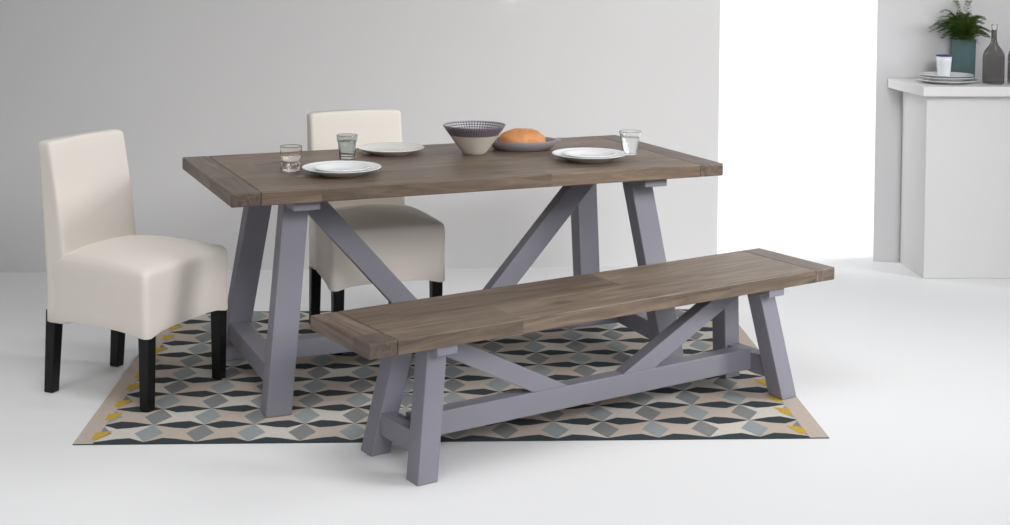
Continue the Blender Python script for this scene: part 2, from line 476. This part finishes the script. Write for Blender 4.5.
def seat_bm():
    bm = bmesh.new(); rings = []
    # (z, growth, corner radius)
    levels = [(SK + 0.002, -0.006, .028), (SK, 0.0, .03), (SK + 0.004, 0.001, .03), (0.30, 0.0, .03), (0.36, -0.001, .03), (0.42, 0.001, .03), (0.455, 0.001, .035), (0.470, -0.001, .04)]
    def ring(z, g, r, lift=True):
        o = rrect(-DD - g, DD + g, WB + g, WF + g, r)
        vs = []
        for p in o:
            zz = z
            if lift and z < 0.27:
                # hem rises slightly between the corners
                tx = 1 - min(1, abs(p.x) / DD); ty = 1 - min(1, abs(p.y) / WF)
                edge = tx if abs(p.y) > WB - 0.02 else ty
                zz = z + 0.016 * math.sin(min(1, edge * 1.6) * PI / 2)
            vs.append(bm.verts.new((p.x, p.y, zz)))
        return vs
    for z, g, r in levels: rings.append(ring(z, g, r))
    # crowned top
    K = 9
    for k in range(1, K + 1):
        u = k / K
        s = 1 - 0.12 * u ** 0.8 if k < 3 else 1 - u
        s = 1 - u ** 1.5
        if k == K: break
        o = rrect(-DD, DD, WB, WF, .04)
        vs = []
        for p in o:
            x, y = p.x * s, p.y * s
            ex, ey = abs(x) / DD, abs(y) / (WF)
            z = 0.474 + 0.006 * (1 - max(ex, ey) ** 8) + 0.040 * max(0, 1 - ex ** 2) ** 0.9 * max(0, 1 - ey ** 2) ** 0.8
            vs.append(bm.verts.new((x, y, z)))
        rings.append(vs)
    for A, B in zip(rings, rings[1:]):
        n = len(A)
        for i in range(n): bm.faces.new((A[i], A[(i + 1) % n], B[(i + 1) % n], B[i]))
    cap = bm.verts.new((0, 0, 0.520)); A = rings[-1]
    for i in range(len(A)): bm.faces.new((A[i], A[(i + 1) % len(A)], cap))
    # underside
    u = [bm.verts.new((v.co.x * .97, v.co.y * .97, SK + 0.045)) for v in rings[0]]
    n = len(u)
    for i in range(n): bm.faces.new((rings[0][i], rings[0][(i + 1) % n], u[(i + 1) % n], u[i]))
    bm.faces.new(u)
    return bm


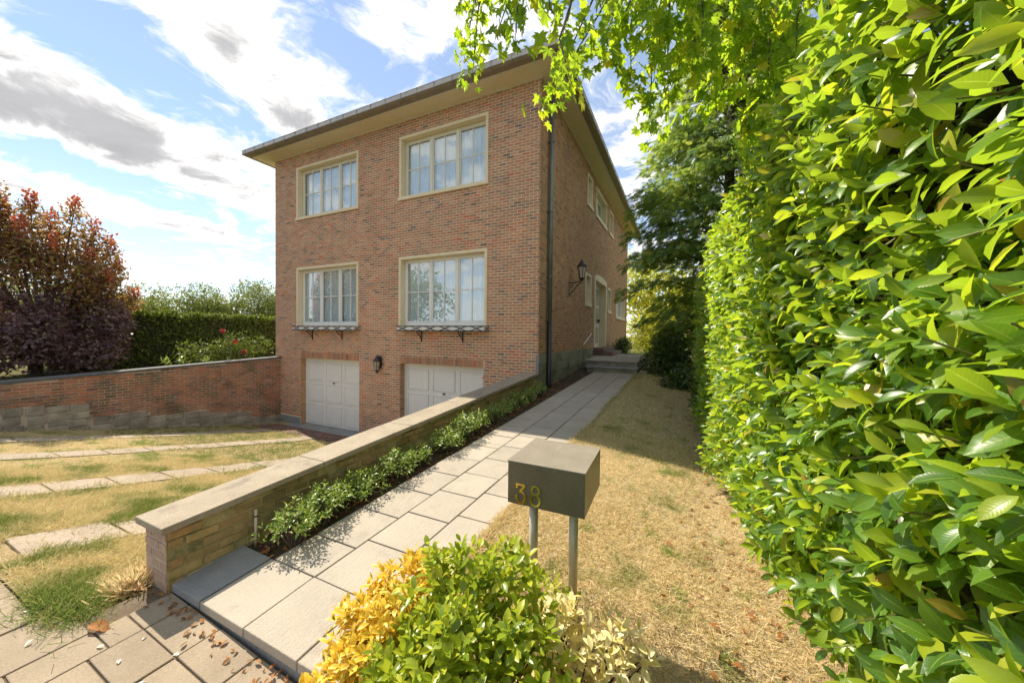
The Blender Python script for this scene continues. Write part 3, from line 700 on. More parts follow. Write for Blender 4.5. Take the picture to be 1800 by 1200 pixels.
# garage doors
for gi, (a, c, z0, z1) in enumerate(GAR):
    zb = -1.165; b = MB(); mbox(PF, a, c, -.25, -.19, zb, z1, b); gd = b.build('garage_door', M['white'], house)
    b = MB()
    for (p, q, r, s) in ((a, a + .05, zb, z1), (c - .05, c, zb, z1), (a + .05, c - .05, z1 - .09, z1)): mbox(PF, p, q, -.19, -.165, r, s, b)
    b.build('door_frame', M['white'], gd, bevel=.004)
    A, C, D, E = a + .05, c - .05, zb + .03, z1 - .09; pw, ph = (C - A) / 3, (E - D) / 3
    for i in range(3):
        for j in range(3):
            p, q, r, s = A + i * pw + .075, A + (i + 1) * pw - .075, D + j * ph + .06, D + (j + 1) * ph - .06
            b = MB(); mbox(PF, p, q, -.19, -.186, r, s, b)
            for (x0, x1, y0, y1) in ((p, q, r, r + .012), (p, q, s - .012, s), (p, p + .012, r, s), (q - .012, q, r, s)): mbox(PF, x0, x1, -.188, -.168, y0, y1, b)
            mbox(PF, p + .03, q - .03, -.189, -.180, r + .03, s - .03, b)
            b.build('panel', M['white'], gd, bevel=.003)
    b = MB(); m_ = (a + c) / 2; zz = D + 2 * ph
    mbox(PF, m_ - .03, m_ + .03, -.19, -.172, zz - .02, zz + .02, b); mbox(PF, m_ - .02, m_ + .05, -.175, -.15, zz - .008, zz + .008, b); b.build('handle', M['black'], gd)
    if gi == 1:
        b = MB(); t = [PF(c - .13 + .028 * math.cos(k * math.pi / 6), -.1635, E - .17 + .036 * math.sin(k * math.pi / 6)) for k in range(12)]
        b.add(t + [PF(c - .13 + .028 * math.cos(k * math.pi / 6), -.189, E - .17 + .036 * math.sin(k * math.pi / 6)) for k in range(12)], [tuple(range(12))] + [(i, (i + 1) % 12, 12 + (i + 1) % 12, 12 + i) for i in range(12)])
        M['sticker'] = surf('orange sticker', (.75, .22, .08), (.85, .5, .3), 60, .5, 0, 50); b.build('sticker', M['sticker'], gd)
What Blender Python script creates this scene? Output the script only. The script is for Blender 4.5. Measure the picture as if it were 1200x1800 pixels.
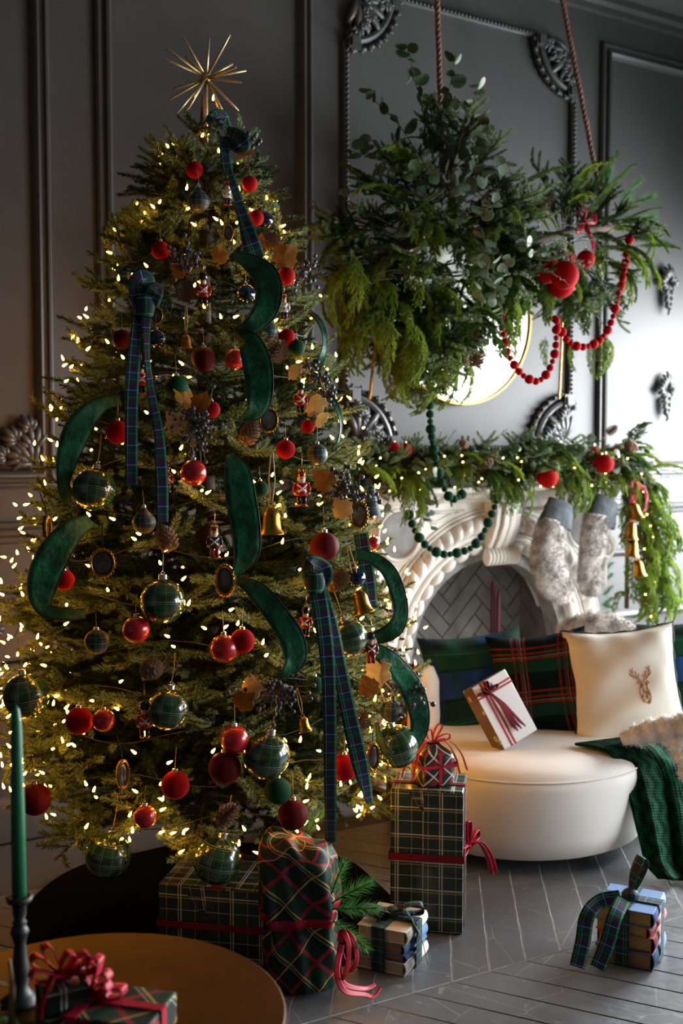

=-=-=

What is asked
Every line should be retyped exactly, with the pictures omitted.

Reply
Continue the Blender Python script for this scene: part 2, from line 476. This part finishes the script. Write for Blender 4.5.
def seat_bm():
    bm = bmesh.new(); rings = []
    # (z, growth, corner radius)
    levels = [(SK + 0.002, -0.006, .028), (SK, 0.0, .03), (SK + 0.004, 0.001, .03), (0.30, 0.0, .03), (0.36, -0.001, .03), (0.42, 0.001, .03), (0.455, 0.001, .035), (0.470, -0.001, .04)]
    def ring(z, g, r, lift=True):
        o = rrect(-DD - g, DD + g, WB + g, WF + g, r)
        vs = []
        for p in o:
            zz = z
            if lift and z < 0.27:
                # hem rises slightly between the corners
                tx = 1 - min(1, abs(p.x) / DD); ty = 1 - min(1, abs(p.y) / WF)
                edge = tx if abs(p.y) > WB - 0.02 else ty
                zz = z + 0.016 * math.sin(min(1, edge * 1.6) * PI / 2)
            vs.append(bm.verts.new((p.x, p.y, zz)))
        return vs
    for z, g, r in levels: rings.append(ring(z, g, r))
    # crowned top
    K = 9
    for k in range(1, K + 1):
        u = k / K
        s = 1 - 0.12 * u ** 0.8 if k < 3 else 1 - u
        s = 1 - u ** 1.5
        if k == K: break
        o = rrect(-DD, DD, WB, WF, .04)
        vs = []
        for p in o:
            x, y = p.x * s, p.y * s
            ex, ey = abs(x) / DD, abs(y) / (WF)
            z = 0.474 + 0.006 * (1 - max(ex, ey) ** 8) + 0.040 * max(0, 1 - ex ** 2) ** 0.9 * max(0, 1 - ey ** 2) ** 0.8
            vs.append(bm.verts.new((x, y, z)))
        rings.append(vs)
    for A, B in zip(rings, rings[1:]):
        n = len(A)
        for i in range(n): bm.faces.new((A[i], A[(i + 1) % n], B[(i + 1) % n], B[i]))
    cap = bm.verts.new((0, 0, 0.520)); A = rings[-1]
    for i in range(len(A)): bm.faces.new((A[i], A[(i + 1) % len(A)], cap))
    # underside
    u = [bm.verts.new((v.co.x * .97, v.co.y * .97, SK + 0.045)) for v in rings[0]]
    n = len(u)
    for i in range(n): bm.faces.new((rings[0][i], rings[0][(i + 1) % n], u[(i + 1) % n], u[i]))
    bm.faces.new(u)
    return bm


The Blender Python script for this scene continues. Write part 3, from line 700 on. More parts follow. Write for Blender 4.5. Take the picture to be 1800 by 1200 pixels.
# garage doors
for gi, (a, c, z0, z1) in enumerate(GAR):
    zb = -1.165; b = MB(); mbox(PF, a, c, -.25, -.19, zb, z1, b); gd = b.build('garage_door', M['white'], house)
    b = MB()
    for (p, q, r, s) in ((a, a + .05, zb, z1), (c - .05, c, zb, z1), (a + .05, c - .05, z1 - .09, z1)): mbox(PF, p, q, -.19, -.165, r, s, b)
    b.build('door_frame', M['white'], gd, bevel=.004)
    A, C, D, E = a + .05, c - .05, zb + .03, z1 - .09; pw, ph = (C - A) / 3, (E - D) / 3
    for i in range(3):
        for j in range(3):
            p, q, r, s = A + i * pw + .075, A + (i + 1) * pw - .075, D + j * ph + .06, D + (j + 1) * ph - .06
            b = MB(); mbox(PF, p, q, -.19, -.186, r, s, b)
            for (x0, x1, y0, y1) in ((p, q, r, r + .012), (p, q, s - .012, s), (p, p + .012, r, s), (q - .012, q, r, s)): mbox(PF, x0, x1, -.188, -.168, y0, y1, b)
            mbox(PF, p + .03, q - .03, -.189, -.180, r + .03, s - .03, b)
            b.build('panel', M['white'], gd, bevel=.003)
    b = MB(); m_ = (a + c) / 2; zz = D + 2 * ph
    mbox(PF, m_ - .03, m_ + .03, -.19, -.172, zz - .02, zz + .02, b); mbox(PF, m_ - .02, m_ + .05, -.175, -.15, zz - .008, zz + .008, b); b.build('handle', M['black'], gd)
    if gi == 1:
        b = MB(); t = [PF(c - .13 + .028 * math.cos(k * math.pi / 6), -.1635, E - .17 + .036 * math.sin(k * math.pi / 6)) for k in range(12)]
        b.add(t + [PF(c - .13 + .028 * math.cos(k * math.pi / 6), -.189, E - .17 + .036 * math.sin(k * math.pi / 6)) for k in range(12)], [tuple(range(12))] + [(i, (i + 1) % 12, 12 + (i + 1) % 12, 12 + i) for i in range(12)])
        M['sticker'] = surf('orange sticker', (.75, .22, .08), (.85, .5, .3), 60, .5, 0, 50); b.build('sticker', M['sticker'], gd)
What Blender Python script creates this scene? Output the script only. The script is for Blender 4.5. Measure the picture as if it were 1200x1800 pixels.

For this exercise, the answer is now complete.